Dvorak's own background offered less opportunity, though his
achievement must seem the greater. He was born in a village in Bohemia, where his father
owned an inn and worked as a butcher. The village band provided early musical interest and
training of a kind, before, through the help of relatives, Dvorak could be sent away to
school, and finally to the Prague Organ School, at that time a poor relation of the
Conservatory. He spent the first part of his professional life as an orchestral player,
principal violinist in the orchestra of the Czech Provisional Theatre, where he worked for
a time under Smetana.
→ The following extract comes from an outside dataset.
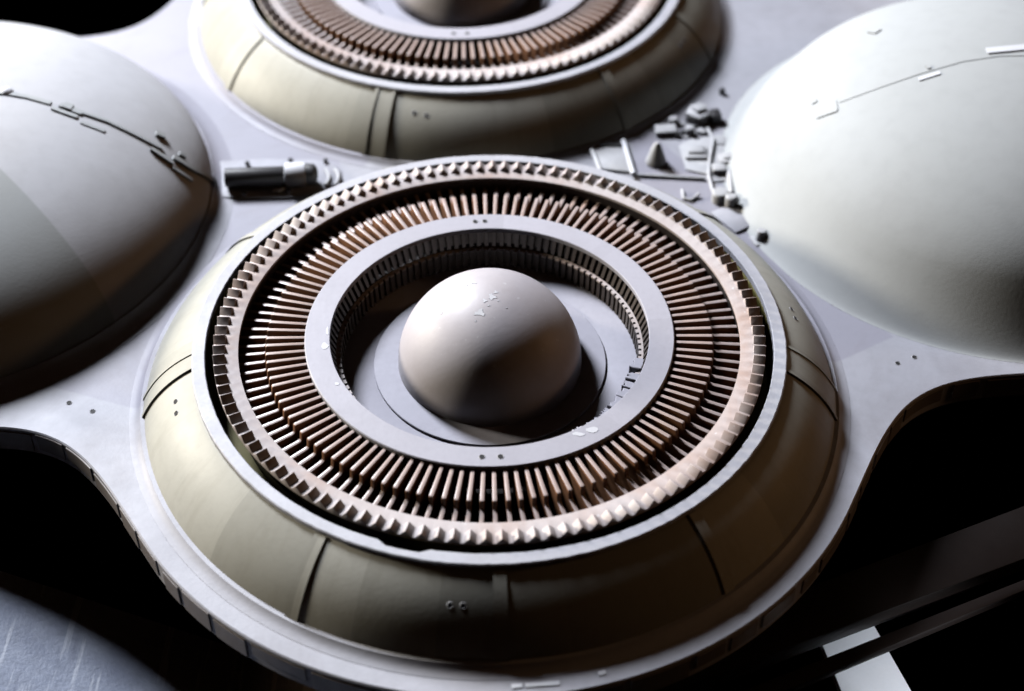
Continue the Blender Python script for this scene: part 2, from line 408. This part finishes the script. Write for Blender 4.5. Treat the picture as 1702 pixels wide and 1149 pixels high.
    if near_detail:
        # peeled sliver of rim paint and a few bright chips
        pts = [at(614, 914, .186), at(650, 921, .184), at(700, 929, .184), at(735, 936, .183)]
        bm = prism([(p.x, p.y) for p in pts]+[(at(705, 931, .184).x, at(705, 931, .184).y-.010), (at(650, 922, .184).x, at(650, 922, .184).y-.008)], .184, .188)
        finish('peeled_sliver', bm, 'rim', root)
        for (x, y, w, h) in ((578, 490, 13, 10), (545, 549, 7, 11), (540, 575, 9, 9), (560, 638, 6, 4), (962, 722, 15, 6), (985, 715, 16, 8)):
            pts = []
            for i in range(9):
                a = 2*PI*i/9; k = random.uniform(.6, 1.05); pts.append(at(x+w*.75*k*math.cos(a), y+h*.75*k*math.sin(a), .205))
            pts = [p for p in pts if .453 < math.hypot(p.x, p.y) < .518]
            if len(pts) > 3: finish('paint_chip', prism([(p.x, p.y) for p in pts], .2045, .2058), 'flake', cl)
    return root
pod('nearer round engine pod in the middle, its whole toothed ring and central dome in view', (0, 0, 0), 0, True, lambda d: not 60.5 < d < 120.5)
pod('farther round engine pod at the top, cut off by the photograph edge', (-.088, 2.022, 0), math.radians(66.5), False, lambda d: -178 < d < -2)

# ------------------------------------------------------------------ hull deck
PODS = [(0, 0, 1.09), (-.088, 2.022, 1.09)]
DOMES = [(-1.84, .84, .93, .42), (1.712, .957, .835, .478)]    # x, y, radius, height
blobs = PODS+[(x, y, e) for (x, y, *_), e in zip(DOMES, (1.016, .948))]+[(1.25, 2.15, .55)]
def sdf(x, y):
    d = None
    for cx, cy, r in blobs:
        e = math.hypot(x-cx, y-cy)-r
        if d is None: d = e
        else:
            k = .70; h = max(k-abs(d-e), 0)/k; d = min(d, e)-h*h*k/4
    return d
C0 = (-.044, 1.0); ring = []
for i in range(720):
    a = 2*PI*i/720; lo, hi = .3, 4.2
    c, s = math.cos(a), math.sin(a)
    r = 3.6
    while sdf(C0[0]+r*c, C0[1]+r*s) > 0: r -= .02
    lo, hi = r, r+.02
    for _ in range(20):
        m = (lo+hi)/2
        if sdf(C0[0]+m*c, C0[1]+m*s) > 0: hi = m
        else: lo = m
    ring.append(Vector((C0[0]+lo*c, C0[1]+lo*s)))
def offs(d):
    out = []
    for i in range(720):
        t = (ring[(i+1) % 720]-ring[i-1]).normalized(); out.append(ring[i]+Vector((t.y, -t.x))*d)
    return out
bm = bmesh.new(); rows = []
for d, z in ((0-.004, 0), (0, -.004), (0, -.088), (-.01, -.096), (-.2, -.096)):
    rows.append([bm.verts.new((p.x, p.y, z)) for p in offs(d)])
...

He was eventually able to devote himself more fully to composition
and was greatly assisted by the encouragement of Brahms, both by the award of scholarships
and the necessary recommendation to publishers.
Dvorak's career won him an international reputation. His
visits to England and the resulting choral compositions won him friends in that country
and in 1892 he was invited to New York to establish a National Conservatory, in pursuance
of the sponsor's aim to cultivate a national American school of composition. At home he
had, after Smetana, been largely instrumental in creating a form of Czech music that
transcended national boundaries, music that was thoroughly Bohemian in its melodic
inspiration and yet firmly within the German classical tradition exemplified by Brahms.
The E major Serenade
for string orchestra was written in the first two weeks of May in the year 1873 and
performed in Prague on 10th December 1876. It is scored only for strings and has for many
years formed a major item in the string orchestra repertoire. The first movement opens
with music of delicate charm, breathing something of the spirit of a Schubert quartet,
particularly in the middle section of this ternary movement. This is followed by a waltz,
with a more restless trio. The scherzo starts with a melody of great liveliness, followed
by a second theme of more romantic pretensions and a further melody of considerable
beauty, before an extended passage leads back again to the opening melodies. A Larghetto
of great tenderness and yearning, recalling in outline the trio of the second movement
leads to the finale in which there are references both to the Larghetto and to the first
movement. This brings, in conclusion, still more of the spirit of Bohemia, with which the
whole Serenade is instilled.
Capella Istropolitana
The Capella Istropolitana was founded in 1983 by members of the
Slovak Philharmonic Orchestra, at first as a chamber orchestra and then as an orchestra
large enough to tackle the standard classical repertoire. Based in Bratislava, its name
drawn from the ancient name still preserved in the Academia Istropolitana, the orchestra
works in the recording studio and undertakes frequent tours throughout Europe. Recordings
by the orchestra on the Naxos label include The Best of Baroque Music, Bach's Brandenburg
Concertos, fifteen each of Mozart's and Haydn's symphonies as well as works by Handel,
Vivaldi and Telemann.
Jaroslav Kr(e)cek
The Czech conductor and composer Jaroslav Kr(e)cek was born in
southern Bohemia in 1939 and studied composition and conducting at the Prague
Conservatory. In 1962 he moved to Pilsen as a conductor and radio producer and in 1967
returned to Prague to work as a recording supervisor for Supraphon. In the capital he
founded the Chorea Bohemica ensemble and in 1975 the chamber orchestra Musica Bohemica. In
Czechoslovakia he is well known for his arrangements of Bohemian folk music, while his
electro-acoustic opera Raab was awarded first prize at the International Composer's
Competition in Geneva. He is the artistic leader of Capella Istropolitana.